Honest, with flashes of humour, a sparkling eye for detail and touching affection, the memoir is a fascinating insight into his life. Reading it feels as though he is with you in the room.

One of the 20th century’s most popular storytellers, Priestley’s first novel, The Good Companions, came out in 1929. His plays, including Dangerous Corner, An Inspector Calls and When We Are Married, were performed worldwide. Rosalie’s memoir recalls Priestley’s love of theatre...”that began in his youth with the Bradford music halls that crept into his writing repeatedly. The world of Theatre was for him the embodiment of the magic that lay in him. He had only to hear the word for his face to light with interest.”

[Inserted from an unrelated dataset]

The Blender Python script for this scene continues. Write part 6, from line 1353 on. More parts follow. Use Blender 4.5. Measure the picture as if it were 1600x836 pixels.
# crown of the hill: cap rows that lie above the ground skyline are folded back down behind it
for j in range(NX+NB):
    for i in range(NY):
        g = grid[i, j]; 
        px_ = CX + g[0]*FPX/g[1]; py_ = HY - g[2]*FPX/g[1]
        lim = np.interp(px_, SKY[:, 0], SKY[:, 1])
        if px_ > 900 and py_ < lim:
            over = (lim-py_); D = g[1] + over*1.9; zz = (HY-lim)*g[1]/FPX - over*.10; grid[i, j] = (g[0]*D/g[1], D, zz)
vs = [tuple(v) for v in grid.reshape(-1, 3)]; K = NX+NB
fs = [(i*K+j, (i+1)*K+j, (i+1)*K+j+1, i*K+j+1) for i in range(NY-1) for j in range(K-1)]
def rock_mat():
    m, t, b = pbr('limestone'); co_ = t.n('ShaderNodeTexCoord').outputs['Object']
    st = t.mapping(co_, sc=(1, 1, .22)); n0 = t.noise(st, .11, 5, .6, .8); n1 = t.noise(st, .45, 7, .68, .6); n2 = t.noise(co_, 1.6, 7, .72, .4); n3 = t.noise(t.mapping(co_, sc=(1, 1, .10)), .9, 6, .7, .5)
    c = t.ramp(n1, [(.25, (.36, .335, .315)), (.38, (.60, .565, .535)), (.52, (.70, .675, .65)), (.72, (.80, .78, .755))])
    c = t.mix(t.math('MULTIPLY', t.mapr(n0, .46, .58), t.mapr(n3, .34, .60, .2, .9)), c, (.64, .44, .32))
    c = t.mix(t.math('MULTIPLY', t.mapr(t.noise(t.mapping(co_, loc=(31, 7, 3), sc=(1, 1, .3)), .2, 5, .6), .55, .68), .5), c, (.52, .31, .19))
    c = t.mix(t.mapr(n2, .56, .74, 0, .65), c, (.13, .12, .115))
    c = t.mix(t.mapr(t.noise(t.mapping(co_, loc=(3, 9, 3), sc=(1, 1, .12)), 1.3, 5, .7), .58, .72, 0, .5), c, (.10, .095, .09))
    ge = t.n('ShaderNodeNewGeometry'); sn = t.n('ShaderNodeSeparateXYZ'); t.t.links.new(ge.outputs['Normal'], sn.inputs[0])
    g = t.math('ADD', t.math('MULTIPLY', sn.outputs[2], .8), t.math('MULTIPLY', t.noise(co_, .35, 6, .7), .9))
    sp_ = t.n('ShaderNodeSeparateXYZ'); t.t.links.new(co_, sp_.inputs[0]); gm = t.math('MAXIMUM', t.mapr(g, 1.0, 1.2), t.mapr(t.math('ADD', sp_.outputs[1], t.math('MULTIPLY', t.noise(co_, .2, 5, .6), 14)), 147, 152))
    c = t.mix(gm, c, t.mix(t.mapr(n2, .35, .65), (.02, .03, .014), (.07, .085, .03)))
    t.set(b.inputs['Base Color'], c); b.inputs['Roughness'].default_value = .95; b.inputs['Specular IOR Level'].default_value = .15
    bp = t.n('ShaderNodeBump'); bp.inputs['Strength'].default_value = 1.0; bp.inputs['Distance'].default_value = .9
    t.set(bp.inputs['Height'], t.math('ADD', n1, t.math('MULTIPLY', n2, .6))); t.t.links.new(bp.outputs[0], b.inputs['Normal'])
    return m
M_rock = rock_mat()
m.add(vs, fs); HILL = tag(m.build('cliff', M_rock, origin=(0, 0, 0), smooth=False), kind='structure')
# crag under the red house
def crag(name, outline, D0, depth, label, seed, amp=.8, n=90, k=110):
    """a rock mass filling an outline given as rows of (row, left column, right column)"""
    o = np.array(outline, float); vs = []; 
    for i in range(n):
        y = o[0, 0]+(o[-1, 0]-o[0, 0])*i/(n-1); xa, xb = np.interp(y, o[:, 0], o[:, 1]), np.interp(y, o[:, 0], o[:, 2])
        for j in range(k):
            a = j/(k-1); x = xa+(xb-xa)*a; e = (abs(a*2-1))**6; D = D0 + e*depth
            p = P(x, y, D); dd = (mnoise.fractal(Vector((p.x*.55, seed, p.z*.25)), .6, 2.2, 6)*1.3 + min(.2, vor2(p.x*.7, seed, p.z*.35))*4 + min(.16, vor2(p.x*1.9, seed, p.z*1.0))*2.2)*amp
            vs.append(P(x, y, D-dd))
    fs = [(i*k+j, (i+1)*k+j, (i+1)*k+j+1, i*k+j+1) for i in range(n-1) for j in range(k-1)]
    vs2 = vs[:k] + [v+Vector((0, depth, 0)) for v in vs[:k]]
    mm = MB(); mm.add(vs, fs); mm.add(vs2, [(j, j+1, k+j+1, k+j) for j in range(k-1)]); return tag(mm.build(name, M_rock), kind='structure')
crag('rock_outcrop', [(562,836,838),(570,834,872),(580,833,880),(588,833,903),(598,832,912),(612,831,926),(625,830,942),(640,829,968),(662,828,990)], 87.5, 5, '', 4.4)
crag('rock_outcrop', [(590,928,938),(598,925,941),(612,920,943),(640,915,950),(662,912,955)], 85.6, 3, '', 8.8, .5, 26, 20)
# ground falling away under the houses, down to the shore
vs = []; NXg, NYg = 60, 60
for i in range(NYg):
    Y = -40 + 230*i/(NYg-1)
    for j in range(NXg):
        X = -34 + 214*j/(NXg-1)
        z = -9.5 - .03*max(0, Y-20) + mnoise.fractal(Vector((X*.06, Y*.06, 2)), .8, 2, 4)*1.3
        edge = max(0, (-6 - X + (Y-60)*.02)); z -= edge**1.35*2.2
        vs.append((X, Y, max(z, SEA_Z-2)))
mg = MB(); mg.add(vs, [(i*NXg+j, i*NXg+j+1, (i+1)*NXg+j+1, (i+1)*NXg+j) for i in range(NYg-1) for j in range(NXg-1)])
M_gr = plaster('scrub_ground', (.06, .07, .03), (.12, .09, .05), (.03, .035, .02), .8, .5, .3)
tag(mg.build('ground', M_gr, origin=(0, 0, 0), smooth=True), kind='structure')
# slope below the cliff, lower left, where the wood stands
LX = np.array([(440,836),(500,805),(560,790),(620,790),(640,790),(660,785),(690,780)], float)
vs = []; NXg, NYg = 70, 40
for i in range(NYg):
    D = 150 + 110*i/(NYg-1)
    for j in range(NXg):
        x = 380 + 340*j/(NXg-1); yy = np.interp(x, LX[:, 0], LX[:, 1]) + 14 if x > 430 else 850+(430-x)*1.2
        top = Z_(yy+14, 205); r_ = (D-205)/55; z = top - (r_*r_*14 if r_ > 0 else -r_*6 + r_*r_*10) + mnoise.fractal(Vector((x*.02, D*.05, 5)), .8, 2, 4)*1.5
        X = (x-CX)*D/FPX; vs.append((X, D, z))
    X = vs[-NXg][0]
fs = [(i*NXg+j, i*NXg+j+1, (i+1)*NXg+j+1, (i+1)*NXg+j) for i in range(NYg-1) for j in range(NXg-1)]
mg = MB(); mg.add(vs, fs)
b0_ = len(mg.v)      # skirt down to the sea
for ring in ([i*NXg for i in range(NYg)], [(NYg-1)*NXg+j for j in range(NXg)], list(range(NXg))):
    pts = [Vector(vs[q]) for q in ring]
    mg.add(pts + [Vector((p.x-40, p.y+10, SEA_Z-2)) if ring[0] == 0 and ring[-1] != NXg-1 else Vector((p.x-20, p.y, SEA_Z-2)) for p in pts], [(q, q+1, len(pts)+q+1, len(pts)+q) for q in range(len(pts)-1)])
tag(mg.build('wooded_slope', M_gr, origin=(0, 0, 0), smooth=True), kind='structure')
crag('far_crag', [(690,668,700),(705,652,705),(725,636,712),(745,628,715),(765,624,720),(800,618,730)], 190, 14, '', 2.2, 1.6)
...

She also wrote of his sadness and anger at the 1914-18 war, rooted in his time in the trenches. Joining the Duke of Wellington’s West Riding Regiment in Halifax probably saved his life. Virtually all his childhood friends, who joined the Bradford Pals, were killed on the Somme and he was forever haunted by their slaughter; “sliced up like sausage meat held above a swill bucket”. “He said a generation with fine ideals and the vigour to carry them out had been lost, the ideals and vigour lost with them,” wrote Rosalie. “It was the generation he had shared youthful dreams with... mown down just as it was about to unfold. He mourned it for the rest of his days.”

During the Second World War his Sunday night radio Postscripts, drawing audiences of 14 million, presented a vision of a better world to come. Telling Rosalie about his first wartime visit to Broadcasting House, he said: “There were steel shutters, sandbags, uniforms and steel hats everywhere. I found I had returned to the dug-out life of the old French line.”

It wasn’t just Rosalie’s gift for writing that enabled her to recount Priestley’s musings. “She had an amazing memory. She recalled entire conversations,” said her daughter, Sophie.

Rosalie met Priestley through a friend. “His previous PA hadn’t lasted. It was one of those serendipitous events that seemed meant to be,” said Sophie. “She’d always admired his writing and was very excited to get the job. She loved being in contact with writes and actors.”

Priestley was scathing of post-war changes to Bradford. Rosalie recalls him returning from a trip, “lamenting the replacing of fine old buildings with glass and concrete, the destruction of character”. But he advised writers to ‘Go back to your roots.’ “His were in Bradford,” she wrote. “The people there were more real than any people would ever be again, his experiences more vivid, for they had nurtured him. There was engraved in his mind a rich store of family scenes, fine buildings, occasions, ideas and the shop in Lumb Lane where he found the window full of ventriloquists dolls and bought one.”

What lingers after reading Rosalie’s memoir is her love for Priestley, and their shared sense of compassion and perception. “I’m very fond of you,” he would say. “I’m fond of you too,” I would mutter stiffly. “Later, when he was very old, I would hold his hand, for an instant. He would reach out to mine as I passed and I would take it, pausing at his side. There is no need for words in such gestures; they are words in themselves and comforting.”

* Priestley at Kissing Tree House: A Memoir, Great Northern Books, £9.99.